I think Memcheck actually can say something about accessible but unreleased 
blocks, but by default it doesn't. The show-leak-kinds option, according to the 
Valgrind manual, can contain the 'reachable' value. In this case, Memcheck 
reports blocks that could have been freed but weren't.

But I guess it depends on what you mean by "only freed at the end". If you mean 
there's an explicit call to free() or delete, then Memcheck obviously wouldn't 
report these blocks. If you mean the programmer makes no such call, knowing 
that the OS cleans up the memory when the program exits, these blocks would 
qualify as 'reachable' leaks.

I suppose the advantage of Massif is that it reveals the breakdown of heap 
memory distribution, so you can know how much memory is taken by accessible but 
unreleased blocks. I'm using a variant of the Eclipse IDE that provides good 
visualization of Massif's output, so I guess it's just a matter of examining 
the detailed snapshots to find memory blocks that account for a large portion 
of overall used memory but haven't been used for a while.

- Nicholas.

-----Original Message-----
From: Julian Seward [mailto:jsew...@acm.org] 
Sent: Friday, September 16, 2016 4:35 AM
To: Nicholas Lamb <nl...@blackberry.com>; valgrind-users@lists.sourceforge.net
Subject: Re: [Valgrind-users] Using Massif to find space leaks


This is all a bit cryptic, but what it means is: Memcheck will tell you about 
leaks where all pointers to a block are lost, so it can never be freed.  But it 
doesn't say anything about a different kind of leak, in which blocks are 
continuously allocated over the lifetime of the program, but only ever freed at 
the end.  So memory use ramps up forever despite the fact that in the end, all 
memory is freed.

Massif can tell you about these leaks, because they show up as ever- increasing 
residency from some specific allocation point.

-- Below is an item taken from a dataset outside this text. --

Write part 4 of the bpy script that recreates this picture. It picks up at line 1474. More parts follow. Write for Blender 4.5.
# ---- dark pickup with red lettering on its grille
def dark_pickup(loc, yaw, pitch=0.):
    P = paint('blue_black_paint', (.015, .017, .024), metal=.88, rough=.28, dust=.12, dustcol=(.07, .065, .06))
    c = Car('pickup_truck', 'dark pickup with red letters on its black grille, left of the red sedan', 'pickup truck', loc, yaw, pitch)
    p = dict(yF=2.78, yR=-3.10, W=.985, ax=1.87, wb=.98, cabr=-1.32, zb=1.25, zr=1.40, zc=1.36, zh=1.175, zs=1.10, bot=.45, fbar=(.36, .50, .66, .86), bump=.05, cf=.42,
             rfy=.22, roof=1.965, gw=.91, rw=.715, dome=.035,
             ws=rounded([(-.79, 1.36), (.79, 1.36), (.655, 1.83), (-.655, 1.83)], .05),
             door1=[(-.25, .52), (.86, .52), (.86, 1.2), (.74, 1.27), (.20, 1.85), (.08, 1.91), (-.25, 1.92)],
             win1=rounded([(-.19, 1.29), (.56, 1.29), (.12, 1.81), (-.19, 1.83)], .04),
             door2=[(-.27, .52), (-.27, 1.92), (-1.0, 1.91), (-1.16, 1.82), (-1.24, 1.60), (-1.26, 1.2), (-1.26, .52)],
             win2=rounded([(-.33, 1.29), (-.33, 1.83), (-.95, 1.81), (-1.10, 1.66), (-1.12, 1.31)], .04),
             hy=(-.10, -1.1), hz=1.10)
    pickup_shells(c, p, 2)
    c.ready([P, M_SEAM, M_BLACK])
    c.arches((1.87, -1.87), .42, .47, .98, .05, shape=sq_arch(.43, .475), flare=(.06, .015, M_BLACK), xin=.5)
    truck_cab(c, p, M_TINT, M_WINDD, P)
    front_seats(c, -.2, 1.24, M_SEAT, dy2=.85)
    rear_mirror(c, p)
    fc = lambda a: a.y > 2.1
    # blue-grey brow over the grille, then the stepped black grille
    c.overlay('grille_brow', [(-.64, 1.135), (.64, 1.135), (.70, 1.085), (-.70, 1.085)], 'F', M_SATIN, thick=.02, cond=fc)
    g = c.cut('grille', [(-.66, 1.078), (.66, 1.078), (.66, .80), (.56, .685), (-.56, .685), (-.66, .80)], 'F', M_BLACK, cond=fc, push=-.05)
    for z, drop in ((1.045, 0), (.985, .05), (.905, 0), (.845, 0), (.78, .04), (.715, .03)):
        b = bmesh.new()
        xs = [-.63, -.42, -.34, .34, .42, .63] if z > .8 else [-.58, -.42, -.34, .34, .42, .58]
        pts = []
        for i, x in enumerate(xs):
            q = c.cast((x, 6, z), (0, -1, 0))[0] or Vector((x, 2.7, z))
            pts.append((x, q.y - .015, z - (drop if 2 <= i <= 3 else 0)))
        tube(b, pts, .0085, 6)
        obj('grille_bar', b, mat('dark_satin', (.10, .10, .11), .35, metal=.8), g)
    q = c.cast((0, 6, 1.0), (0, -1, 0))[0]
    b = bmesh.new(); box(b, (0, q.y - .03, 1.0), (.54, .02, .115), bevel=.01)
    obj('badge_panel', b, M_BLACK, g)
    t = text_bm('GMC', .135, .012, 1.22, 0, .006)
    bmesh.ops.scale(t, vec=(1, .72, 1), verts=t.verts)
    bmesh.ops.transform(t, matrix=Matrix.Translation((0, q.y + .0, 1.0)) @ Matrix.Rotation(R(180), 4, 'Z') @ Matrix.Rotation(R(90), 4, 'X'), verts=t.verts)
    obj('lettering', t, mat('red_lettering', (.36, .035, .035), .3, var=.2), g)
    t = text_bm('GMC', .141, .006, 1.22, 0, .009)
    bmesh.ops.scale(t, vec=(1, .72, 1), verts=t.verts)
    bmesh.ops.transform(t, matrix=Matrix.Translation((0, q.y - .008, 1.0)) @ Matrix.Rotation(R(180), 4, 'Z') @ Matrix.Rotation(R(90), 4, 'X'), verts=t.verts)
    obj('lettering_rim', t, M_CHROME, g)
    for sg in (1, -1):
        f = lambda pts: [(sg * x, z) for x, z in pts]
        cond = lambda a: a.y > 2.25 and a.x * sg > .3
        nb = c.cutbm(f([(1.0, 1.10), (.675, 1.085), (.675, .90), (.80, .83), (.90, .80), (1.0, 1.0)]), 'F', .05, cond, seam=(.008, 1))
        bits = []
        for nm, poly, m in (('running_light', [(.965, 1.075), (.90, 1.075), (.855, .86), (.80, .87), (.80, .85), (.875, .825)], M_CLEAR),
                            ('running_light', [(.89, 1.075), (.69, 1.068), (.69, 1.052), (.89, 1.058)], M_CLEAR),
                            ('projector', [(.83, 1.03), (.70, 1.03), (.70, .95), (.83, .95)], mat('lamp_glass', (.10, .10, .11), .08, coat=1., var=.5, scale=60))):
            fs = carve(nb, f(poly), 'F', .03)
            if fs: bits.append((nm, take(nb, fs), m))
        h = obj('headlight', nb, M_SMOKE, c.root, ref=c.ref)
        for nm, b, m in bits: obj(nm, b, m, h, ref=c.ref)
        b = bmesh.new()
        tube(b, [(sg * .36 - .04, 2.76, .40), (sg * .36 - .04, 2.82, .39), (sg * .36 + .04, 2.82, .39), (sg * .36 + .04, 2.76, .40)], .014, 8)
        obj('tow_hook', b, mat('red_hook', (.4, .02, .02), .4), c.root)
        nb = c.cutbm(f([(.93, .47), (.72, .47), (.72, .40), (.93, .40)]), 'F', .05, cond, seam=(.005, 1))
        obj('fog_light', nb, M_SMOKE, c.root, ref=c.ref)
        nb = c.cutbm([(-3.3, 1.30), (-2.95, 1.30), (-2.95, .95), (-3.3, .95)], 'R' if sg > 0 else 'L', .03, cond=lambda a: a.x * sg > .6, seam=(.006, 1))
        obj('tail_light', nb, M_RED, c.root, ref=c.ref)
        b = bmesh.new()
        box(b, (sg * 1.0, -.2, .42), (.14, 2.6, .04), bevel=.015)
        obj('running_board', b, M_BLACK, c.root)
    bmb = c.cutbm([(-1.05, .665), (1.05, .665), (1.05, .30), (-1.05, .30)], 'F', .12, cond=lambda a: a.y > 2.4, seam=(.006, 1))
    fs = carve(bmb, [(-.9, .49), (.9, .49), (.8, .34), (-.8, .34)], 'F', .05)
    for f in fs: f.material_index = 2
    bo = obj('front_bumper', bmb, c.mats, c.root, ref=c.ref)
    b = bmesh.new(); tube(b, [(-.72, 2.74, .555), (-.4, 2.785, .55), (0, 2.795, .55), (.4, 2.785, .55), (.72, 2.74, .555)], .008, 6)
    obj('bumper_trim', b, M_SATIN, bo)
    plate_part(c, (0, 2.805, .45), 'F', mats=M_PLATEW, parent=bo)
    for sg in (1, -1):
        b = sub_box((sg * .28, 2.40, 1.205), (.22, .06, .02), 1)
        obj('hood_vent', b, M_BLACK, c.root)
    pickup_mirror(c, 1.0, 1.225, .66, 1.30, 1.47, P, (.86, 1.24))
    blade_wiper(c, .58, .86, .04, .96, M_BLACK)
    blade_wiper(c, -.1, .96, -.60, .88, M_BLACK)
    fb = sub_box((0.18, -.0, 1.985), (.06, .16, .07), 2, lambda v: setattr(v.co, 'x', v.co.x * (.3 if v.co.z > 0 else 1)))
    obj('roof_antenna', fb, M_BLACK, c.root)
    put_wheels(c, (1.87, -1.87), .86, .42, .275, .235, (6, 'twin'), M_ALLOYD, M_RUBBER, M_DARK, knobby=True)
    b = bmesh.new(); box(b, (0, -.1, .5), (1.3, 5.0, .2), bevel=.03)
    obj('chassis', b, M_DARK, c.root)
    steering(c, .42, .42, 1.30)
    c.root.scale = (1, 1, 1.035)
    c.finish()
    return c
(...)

Try using Milian Wolff's excellent massif-visualizer GUI.  That makes it very 
easy to examine the output of Massif in detail and find such leaks.
At least on Fedora 23 you can ask the package manager to install it.
I'm guessing here, but I suspect you can take the Massif output from a run such 
as on a phone, move it to a host machine, and view with massif-visualizer there.

J


On 15/09/16 21:40, Nicholas Lamb wrote:
> In the Valgrind User Manual, the Massif chapter mentions:
> "certain space leaks ... aren't detected by traditional leak-checkers, such 
> as Memcheck's.
> That's because the memory isn't ever actually lost -- a pointer 
> remains to
it --
> but it's not in use. ... Massif can help identify these leaks."
> 
> The sample program and output graph sections explain how to visually 
> interpret the output after it's run through ms_print, as well as the 
> concepts of detailed and heap snapshots, but there isn't any example 
> given of finding space leaks.
> What are the high-level steps for doing so? Would users examine the 
> detailed snapshots and analyze the breakdown of memory consumption in 
> specific
functions
> to find references that haven't been used in a while?